The Southern Atlantic Slope
To the south of the stormy cape represented on the amp, and between the mountains and the sea, is the southern Atlantic slope, of nearly the same size and form as its northern counterpart, but extremely dissimilar in character. It consists mainly of level plains, covered, in a great measure, with forests of pine; and across these plains innumerable rivers flow from the mountains to the sea, through valleys of the most extraordinary richness and beauty. In this country the grasses do not grow,, but their place is filled by tropical plants. The two chief plants that have been cultivated here are rice and cotton.
Character of the Coast
One very curious and extremely important result of the difference of the conformation of the land in the northern and southern portion of the Atlantic slope, is a great difference in the accessibility of the coast in the two sections. Where a district of country is mountainous and rocky, the shores are usually bold, and the indentations in the land are filled with deep water.
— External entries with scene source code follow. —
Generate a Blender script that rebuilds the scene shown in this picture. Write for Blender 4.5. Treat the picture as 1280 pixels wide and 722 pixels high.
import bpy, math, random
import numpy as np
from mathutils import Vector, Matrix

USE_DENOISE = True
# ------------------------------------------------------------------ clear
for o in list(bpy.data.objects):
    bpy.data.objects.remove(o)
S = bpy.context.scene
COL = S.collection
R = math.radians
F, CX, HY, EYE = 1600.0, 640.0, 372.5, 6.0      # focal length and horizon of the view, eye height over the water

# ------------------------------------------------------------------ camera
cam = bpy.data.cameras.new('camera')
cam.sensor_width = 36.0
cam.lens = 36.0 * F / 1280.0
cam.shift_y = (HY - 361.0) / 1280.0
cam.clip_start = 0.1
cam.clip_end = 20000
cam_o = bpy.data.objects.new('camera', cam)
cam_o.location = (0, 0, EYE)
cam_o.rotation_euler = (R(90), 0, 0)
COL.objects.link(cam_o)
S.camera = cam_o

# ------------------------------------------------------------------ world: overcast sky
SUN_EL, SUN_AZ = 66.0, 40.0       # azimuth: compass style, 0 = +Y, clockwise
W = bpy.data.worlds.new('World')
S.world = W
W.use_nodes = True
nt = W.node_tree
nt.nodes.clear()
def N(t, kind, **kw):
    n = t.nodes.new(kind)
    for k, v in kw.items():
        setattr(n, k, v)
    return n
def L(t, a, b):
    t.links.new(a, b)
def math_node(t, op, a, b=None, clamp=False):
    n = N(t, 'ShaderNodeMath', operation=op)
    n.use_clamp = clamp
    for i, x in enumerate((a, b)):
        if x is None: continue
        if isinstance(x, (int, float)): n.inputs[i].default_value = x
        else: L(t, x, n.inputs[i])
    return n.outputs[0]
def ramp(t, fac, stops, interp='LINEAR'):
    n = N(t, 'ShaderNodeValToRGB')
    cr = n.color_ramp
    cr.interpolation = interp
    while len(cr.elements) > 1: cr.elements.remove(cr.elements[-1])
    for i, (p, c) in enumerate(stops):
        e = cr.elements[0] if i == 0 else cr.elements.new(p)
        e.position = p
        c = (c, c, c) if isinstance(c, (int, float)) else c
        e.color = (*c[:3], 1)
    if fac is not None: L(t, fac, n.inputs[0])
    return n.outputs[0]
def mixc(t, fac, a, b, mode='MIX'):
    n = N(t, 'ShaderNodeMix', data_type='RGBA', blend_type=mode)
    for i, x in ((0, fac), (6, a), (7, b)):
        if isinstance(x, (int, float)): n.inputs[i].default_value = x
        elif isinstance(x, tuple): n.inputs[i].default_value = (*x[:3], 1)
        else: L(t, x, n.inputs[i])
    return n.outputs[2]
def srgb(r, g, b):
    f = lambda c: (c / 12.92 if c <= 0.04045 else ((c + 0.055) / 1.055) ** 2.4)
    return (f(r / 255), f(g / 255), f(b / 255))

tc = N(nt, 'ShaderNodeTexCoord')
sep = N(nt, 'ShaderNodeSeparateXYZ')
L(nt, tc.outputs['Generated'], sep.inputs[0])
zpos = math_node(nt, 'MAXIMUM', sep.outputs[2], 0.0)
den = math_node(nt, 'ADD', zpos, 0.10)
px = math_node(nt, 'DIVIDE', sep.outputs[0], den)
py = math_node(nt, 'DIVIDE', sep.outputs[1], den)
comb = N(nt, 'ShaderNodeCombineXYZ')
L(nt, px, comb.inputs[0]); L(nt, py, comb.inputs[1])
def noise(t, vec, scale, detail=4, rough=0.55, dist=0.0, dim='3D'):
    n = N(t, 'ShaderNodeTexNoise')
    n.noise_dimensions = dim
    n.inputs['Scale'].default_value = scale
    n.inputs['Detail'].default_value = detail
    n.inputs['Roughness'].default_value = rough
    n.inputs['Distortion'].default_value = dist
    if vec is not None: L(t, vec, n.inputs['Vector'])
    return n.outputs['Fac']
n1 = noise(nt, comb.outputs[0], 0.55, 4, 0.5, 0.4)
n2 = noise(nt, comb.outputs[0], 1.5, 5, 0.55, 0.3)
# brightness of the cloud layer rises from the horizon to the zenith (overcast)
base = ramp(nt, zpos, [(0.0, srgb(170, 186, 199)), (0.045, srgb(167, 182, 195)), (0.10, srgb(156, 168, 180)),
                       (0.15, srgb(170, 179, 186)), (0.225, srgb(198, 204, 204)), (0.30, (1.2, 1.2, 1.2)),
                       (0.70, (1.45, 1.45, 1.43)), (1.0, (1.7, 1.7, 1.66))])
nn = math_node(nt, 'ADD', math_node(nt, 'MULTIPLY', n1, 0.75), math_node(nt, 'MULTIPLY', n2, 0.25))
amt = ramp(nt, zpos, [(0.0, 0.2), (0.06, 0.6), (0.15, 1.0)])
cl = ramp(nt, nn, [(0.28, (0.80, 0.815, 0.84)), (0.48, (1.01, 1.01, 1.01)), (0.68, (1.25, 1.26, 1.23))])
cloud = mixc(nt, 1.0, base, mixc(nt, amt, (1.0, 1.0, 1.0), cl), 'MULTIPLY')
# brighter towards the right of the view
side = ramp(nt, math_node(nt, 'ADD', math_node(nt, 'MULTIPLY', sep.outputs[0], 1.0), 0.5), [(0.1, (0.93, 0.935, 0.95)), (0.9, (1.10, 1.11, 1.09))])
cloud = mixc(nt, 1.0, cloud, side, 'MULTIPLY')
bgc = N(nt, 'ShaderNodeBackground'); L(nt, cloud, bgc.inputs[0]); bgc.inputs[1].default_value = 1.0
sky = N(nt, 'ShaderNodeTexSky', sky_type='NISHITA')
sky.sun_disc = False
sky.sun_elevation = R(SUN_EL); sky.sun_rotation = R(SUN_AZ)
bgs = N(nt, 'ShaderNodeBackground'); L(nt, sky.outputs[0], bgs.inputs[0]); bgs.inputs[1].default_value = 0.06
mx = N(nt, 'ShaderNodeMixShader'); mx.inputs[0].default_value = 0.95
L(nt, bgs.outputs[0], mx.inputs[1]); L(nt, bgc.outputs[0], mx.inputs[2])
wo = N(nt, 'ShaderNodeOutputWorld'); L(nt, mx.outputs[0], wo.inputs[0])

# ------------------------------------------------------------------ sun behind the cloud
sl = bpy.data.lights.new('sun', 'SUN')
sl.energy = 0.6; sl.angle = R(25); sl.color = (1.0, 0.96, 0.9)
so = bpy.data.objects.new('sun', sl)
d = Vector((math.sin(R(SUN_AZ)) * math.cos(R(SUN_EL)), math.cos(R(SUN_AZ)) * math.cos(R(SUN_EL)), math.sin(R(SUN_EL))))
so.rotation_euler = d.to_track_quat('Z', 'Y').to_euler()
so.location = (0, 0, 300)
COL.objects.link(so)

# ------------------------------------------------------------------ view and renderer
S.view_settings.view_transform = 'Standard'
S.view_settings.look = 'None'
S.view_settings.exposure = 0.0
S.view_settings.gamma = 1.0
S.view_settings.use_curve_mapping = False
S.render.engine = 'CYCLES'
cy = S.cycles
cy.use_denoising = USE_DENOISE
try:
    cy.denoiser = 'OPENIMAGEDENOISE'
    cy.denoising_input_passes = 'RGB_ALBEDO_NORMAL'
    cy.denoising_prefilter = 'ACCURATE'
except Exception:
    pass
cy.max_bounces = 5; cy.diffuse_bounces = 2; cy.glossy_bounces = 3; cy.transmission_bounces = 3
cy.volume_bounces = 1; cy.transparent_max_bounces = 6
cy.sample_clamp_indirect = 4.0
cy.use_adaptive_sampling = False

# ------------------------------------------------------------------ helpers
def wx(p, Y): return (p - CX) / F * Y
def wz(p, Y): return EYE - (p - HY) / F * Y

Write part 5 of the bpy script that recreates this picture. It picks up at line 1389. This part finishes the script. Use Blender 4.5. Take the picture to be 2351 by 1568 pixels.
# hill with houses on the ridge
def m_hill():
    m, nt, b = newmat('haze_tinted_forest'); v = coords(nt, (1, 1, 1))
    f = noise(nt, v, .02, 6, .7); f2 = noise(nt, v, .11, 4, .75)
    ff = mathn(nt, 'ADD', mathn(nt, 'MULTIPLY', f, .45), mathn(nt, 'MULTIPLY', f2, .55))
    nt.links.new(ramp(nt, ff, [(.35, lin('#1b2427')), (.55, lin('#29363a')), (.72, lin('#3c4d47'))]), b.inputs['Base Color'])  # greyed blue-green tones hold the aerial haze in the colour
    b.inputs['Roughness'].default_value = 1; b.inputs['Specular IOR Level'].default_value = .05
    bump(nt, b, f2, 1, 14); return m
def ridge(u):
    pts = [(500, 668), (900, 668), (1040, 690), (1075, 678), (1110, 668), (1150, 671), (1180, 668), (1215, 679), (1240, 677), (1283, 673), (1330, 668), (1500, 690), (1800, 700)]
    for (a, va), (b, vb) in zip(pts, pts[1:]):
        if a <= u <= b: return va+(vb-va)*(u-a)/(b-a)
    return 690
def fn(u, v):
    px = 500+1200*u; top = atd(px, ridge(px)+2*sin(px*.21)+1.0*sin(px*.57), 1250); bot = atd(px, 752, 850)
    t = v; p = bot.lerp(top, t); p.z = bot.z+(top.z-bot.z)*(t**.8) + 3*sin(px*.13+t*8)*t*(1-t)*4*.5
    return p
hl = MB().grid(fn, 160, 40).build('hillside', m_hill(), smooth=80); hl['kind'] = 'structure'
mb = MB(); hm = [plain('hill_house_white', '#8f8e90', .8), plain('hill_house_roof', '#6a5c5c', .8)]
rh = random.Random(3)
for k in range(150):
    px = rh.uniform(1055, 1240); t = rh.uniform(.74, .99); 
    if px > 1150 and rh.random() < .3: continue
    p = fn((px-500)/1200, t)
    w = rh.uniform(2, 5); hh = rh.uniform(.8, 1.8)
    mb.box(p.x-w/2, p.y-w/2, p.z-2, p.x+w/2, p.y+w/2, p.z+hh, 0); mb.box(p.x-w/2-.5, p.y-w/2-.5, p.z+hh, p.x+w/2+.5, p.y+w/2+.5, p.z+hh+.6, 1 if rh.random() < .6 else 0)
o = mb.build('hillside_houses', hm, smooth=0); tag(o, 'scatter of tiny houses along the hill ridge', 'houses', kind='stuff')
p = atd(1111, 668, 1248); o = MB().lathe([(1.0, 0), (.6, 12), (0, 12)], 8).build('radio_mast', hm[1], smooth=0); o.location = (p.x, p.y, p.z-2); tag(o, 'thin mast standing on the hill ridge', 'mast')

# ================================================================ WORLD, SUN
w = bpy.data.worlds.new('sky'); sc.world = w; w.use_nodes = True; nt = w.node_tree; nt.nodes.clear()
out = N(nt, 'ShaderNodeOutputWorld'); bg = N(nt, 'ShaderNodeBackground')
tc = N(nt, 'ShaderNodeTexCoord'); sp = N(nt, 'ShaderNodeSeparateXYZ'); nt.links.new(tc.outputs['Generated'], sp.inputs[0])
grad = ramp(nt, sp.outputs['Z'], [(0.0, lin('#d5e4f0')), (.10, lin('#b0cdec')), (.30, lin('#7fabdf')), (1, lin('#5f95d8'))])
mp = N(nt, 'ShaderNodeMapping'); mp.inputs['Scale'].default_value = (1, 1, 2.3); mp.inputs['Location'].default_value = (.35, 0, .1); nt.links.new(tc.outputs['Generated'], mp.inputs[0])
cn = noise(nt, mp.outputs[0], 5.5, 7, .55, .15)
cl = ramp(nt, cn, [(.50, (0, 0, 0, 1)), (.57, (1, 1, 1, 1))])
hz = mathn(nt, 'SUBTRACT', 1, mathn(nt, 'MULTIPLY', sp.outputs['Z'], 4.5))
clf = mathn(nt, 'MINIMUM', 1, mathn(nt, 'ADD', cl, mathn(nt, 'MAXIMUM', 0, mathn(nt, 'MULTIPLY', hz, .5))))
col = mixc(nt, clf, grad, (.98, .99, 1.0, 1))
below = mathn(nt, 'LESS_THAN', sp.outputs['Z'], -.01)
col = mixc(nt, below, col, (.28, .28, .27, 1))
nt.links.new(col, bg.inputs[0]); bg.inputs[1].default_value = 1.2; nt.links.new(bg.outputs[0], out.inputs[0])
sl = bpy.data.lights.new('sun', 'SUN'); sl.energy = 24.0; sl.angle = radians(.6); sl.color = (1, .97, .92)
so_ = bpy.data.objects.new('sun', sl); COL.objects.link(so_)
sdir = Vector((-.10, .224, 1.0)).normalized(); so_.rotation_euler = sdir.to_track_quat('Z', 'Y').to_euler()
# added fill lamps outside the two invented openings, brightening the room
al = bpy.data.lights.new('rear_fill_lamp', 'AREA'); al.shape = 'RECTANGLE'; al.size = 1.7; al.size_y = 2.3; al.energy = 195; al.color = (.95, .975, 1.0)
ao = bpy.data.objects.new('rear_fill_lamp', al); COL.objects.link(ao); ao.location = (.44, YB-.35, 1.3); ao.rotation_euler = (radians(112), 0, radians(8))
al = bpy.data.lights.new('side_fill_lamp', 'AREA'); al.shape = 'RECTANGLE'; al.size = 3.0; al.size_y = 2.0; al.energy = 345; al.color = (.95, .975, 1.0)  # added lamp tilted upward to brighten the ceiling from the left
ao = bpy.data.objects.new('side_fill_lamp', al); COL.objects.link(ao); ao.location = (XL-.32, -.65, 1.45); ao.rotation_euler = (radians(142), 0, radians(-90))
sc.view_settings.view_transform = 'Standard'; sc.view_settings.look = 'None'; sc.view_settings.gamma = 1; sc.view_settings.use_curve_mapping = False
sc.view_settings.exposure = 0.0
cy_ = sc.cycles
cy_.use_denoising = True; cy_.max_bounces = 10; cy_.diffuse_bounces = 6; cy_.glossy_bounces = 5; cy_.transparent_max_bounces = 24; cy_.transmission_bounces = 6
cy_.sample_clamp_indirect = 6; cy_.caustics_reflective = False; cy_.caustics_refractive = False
The rivers, too, in flowing through such a country, are bounded generally by steep and permanent banks, which yield but little sand or soil, to be borne away by the current of the stream. The rivers are consequently more likely to be deep, and their mouths to be comparatively unobstructed.
On the contrary, where a coast is low and sandy, it is undermined and washed away by the waves, and shoals and sandbars and low islands are formed all along the line of it. The rivers, too, in flowing through such a country, undermine and wear away the banks, and bring down great quantities of sand and gravel to fill the beds of the rivers, and choke up the entrances at their mouths.